Copy exactly the lines that run from the top of the listing to the line containing "PI = math.pi", both ends included, and omit the pictures.

§ **Raw data**:
----------------

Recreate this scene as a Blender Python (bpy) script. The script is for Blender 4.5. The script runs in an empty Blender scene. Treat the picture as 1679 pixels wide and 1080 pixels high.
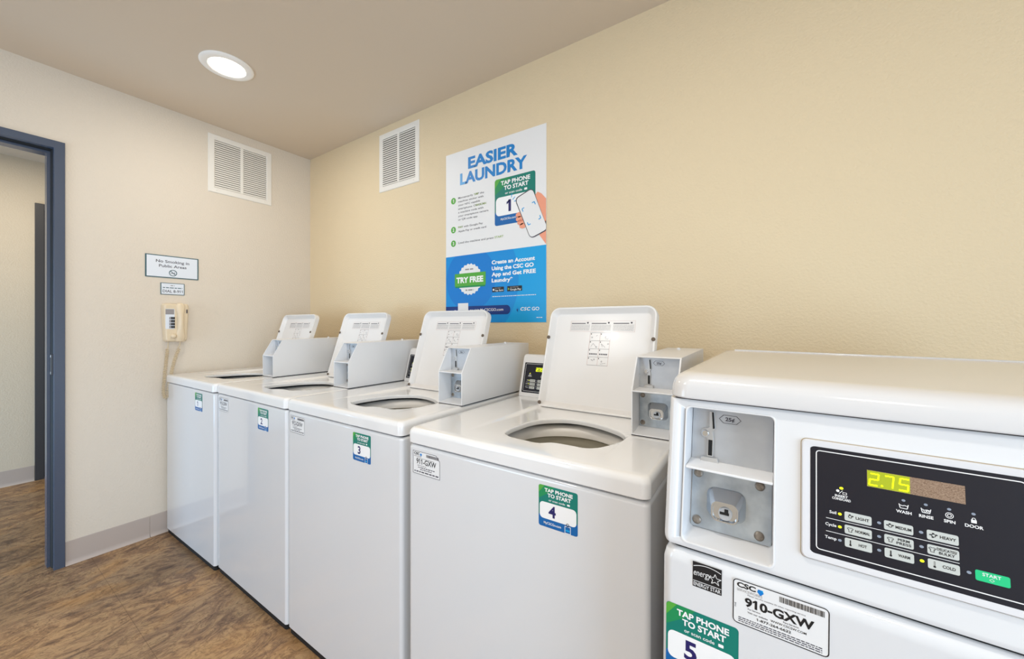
import bpy, bmesh, math, random
from mathutils import Vector, Matrix, geometry
random.seed(7)
SC = bpy.context.scene
COL = SC.collection
PI = math.pi

# ------------------------------------------------------------------ camera
cam_d = bpy.data.cameras.new('camera')
cam_d.sensor_fit = 'HORIZONTAL'
cam_d.sensor_width = 36.0
cam_d.lens = 626.07 / 1679.0 * 36.0
cam_d.shift_y = -(540.0 - 531.35) / 1679.0
cam_d.clip_start = 0.02
cam_o = bpy.data.objects.new('camera', cam_d)
cam_o.location = (2.88197, -1.55984, 1.192)
cam_o.rotation_euler = (PI / 2, 0.0, 0.58849)
COL.objects.link(cam_o)
SC.camera = cam_o

# ------------------------------------------------------------------ world, exposure, large lights
SC.view_settings.view_transform = 'Standard'
SC.view_settings.look = 'None'
SC.view_settings.gamma = 1.0
SC.view_settings.use_curve_mapping = False
SC.view_settings.exposure = 0.07
SC.cycles.use_denoising = True
SC.cycles.max_bounces = 10
SC.cycles.diffuse_bounces = 6
wd = bpy.data.worlds.new('world')
SC.world = wd
wd.use_nodes = True
wd.node_tree.nodes['Background'].inputs[0].default_value = (0.75, 0.86, 1.0, 1)
wd.node_tree.nodes['Background'].inputs[1].default_value = 0.6


def area_light(name, loc, rot, sx, sy, power, color, shape='RECTANGLE', spread=180):
    d = bpy.data.lights.new(name, 'AREA')
    d.shape = shape
    d.size = sx
    d.size_y = sy
    d.energy = power
    d.color = color
    d.spread = math.radians(spread)
    o = bpy.data.objects.new(name, d)
    o.location = loc
    o.rotation_euler = rot
    COL.objects.link(o)
    return o


H = 2.4375
WARM = (1.0, 0.945, 0.86)
DAY = (0.71, 0.85, 1.0)
# daylight entering through the glazed end wall to the right of the photographer, hallway daylight and lamp
area_light('unseen_daylight', (4.96, -2.25, 1.12), (0, PI / 2, 0), 1.9, 1.7, 66, (0.60, 0.79, 1.0))
area_light('unseen_daylight', (0.9, -3.29, 0.95), (PI / 2, 0, 0), 1.1, 1.4, 20, (0.56, 0.76, 1.0))  # added cool fill for the left wall, from an unseen window
area_light('hallway_daylight', (-0.95, -3.1, 0.5), (PI / 2, 0, 0), 1.2, 0.8, 30, (0.40, 0.69, 1.0))
area_light('hallway_lamp', (-0.9, -1.3, H - 0.012), (0, 0, 0), 0.16, 0.16, 13, (1.0, 0.88, 0.70), 'DISK')
LAMPS = [(0.715, -0.79, 5.5), (1.64, -2.16, 9.5), (2.65, -1.4, 8.5), (3.3, -2.75, 7)]


# ------------------------------------------------------------------ materials
def lin(c):
    return tuple(((v / 255.0) / 12.92 if v / 255.0 <= 0.04045 else ((v / 255.0 + 0.055) / 1.055) ** 2.4) for v in c)


MATS = {}


def mat(name, rgb, rough=0.5, metal=0.0, spec=0.5, emit=0.0, coat=0.0, bump=None):
    if name in MATS:
        return MATS[name]
    m = bpy.data.materials.new(name)
    m.use_nodes = True
    nt = m.node_tree
    b = nt.nodes['Principled BSDF']
    c = lin(rgb)
    b.inputs['Base Color'].default_value = (*c, 1)
    b.inputs['Roughness'].default_value = rough
    b.inputs['Metallic'].default_value = metal
    b.inputs['Specular IOR Level'].default_value = spec
    b.inputs['Coat Weight'].default_value = coat
    if emit:
        b.inputs['Emission Color'].default_value = (*c, 1)
        b.inputs['Emission Strength'].default_value = emit
    if bump:
        sc, st, dist = bump
        tc = nt.nodes.new('ShaderNodeTexCoord')
        n = nt.nodes.new('ShaderNodeTexNoise')
        n.inputs['Scale'].default_value = sc
        n.inputs['Detail'].default_value = 3
        bp = nt.nodes.new('ShaderNodeBump')
        bp.inputs['Strength'].default_value = st
        bp.inputs['Distance'].default_value = dist
        nt.links.new(tc.outputs['Object'], n.inputs['Vector'])
        nt.links.new(n.outputs['Fac'], bp.inputs['Height'])
        nt.links.new(bp.outputs['Normal'], b.inputs['Normal'])
    MATS[name] = m
    return m


def mottled(name, rgb_a, rgb_b, scale, rough=0.5, metal=0.0, stretch=(1, 1, 1), bump=0.0):
    """two-tone noise material (zinc plate, worn metal, display filter)"""
    if name in MATS:
        return MATS[name]
    m = mat(name, rgb_a, rough, metal)
    nt = m.node_tree
    b = nt.nodes['Principled BSDF']
    tc = nt.nodes.new('ShaderNodeTexCoord')
    mp = nt.nodes.new('ShaderNodeMapping')
    mp.inputs['Scale'].default_value = stretch
    n = nt.nodes.new('ShaderNodeTexNoise')
    n.inputs['Scale'].default_value = scale
    n.inputs['Detail'].default_value = 4
    r = nt.nodes.new('ShaderNodeValToRGB')
    r.color_ramp.elements[0].position = 0.35
    r.color_ramp.elements[1].position = 0.65
    r.color_ramp.elements[0].color = (*lin(rgb_a), 1)
    r.color_ramp.elements[1].color = (*lin(rgb_b), 1)
    nt.links.new(tc.outputs['Object'], mp.inputs['Vector'])
    nt.links.new(mp.outputs['Vector'], n.inputs['Vector'])
    nt.links.new(n.outputs['Fac'], r.inputs['Fac'])
    nt.links.new(r.outputs['Color'], b.inputs['Base Color'])
    return m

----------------

§ **Answer to the task**:
Recreate this scene as a Blender Python (bpy) script. The script is for Blender 4.5. The script runs in an empty Blender scene. Treat the picture as 1679 pixels wide and 1080 pixels high.
import bpy, bmesh, math, random
from mathutils import Vector, Matrix, geometry
random.seed(7)
SC = bpy.context.scene
COL = SC.collection
PI = math.pi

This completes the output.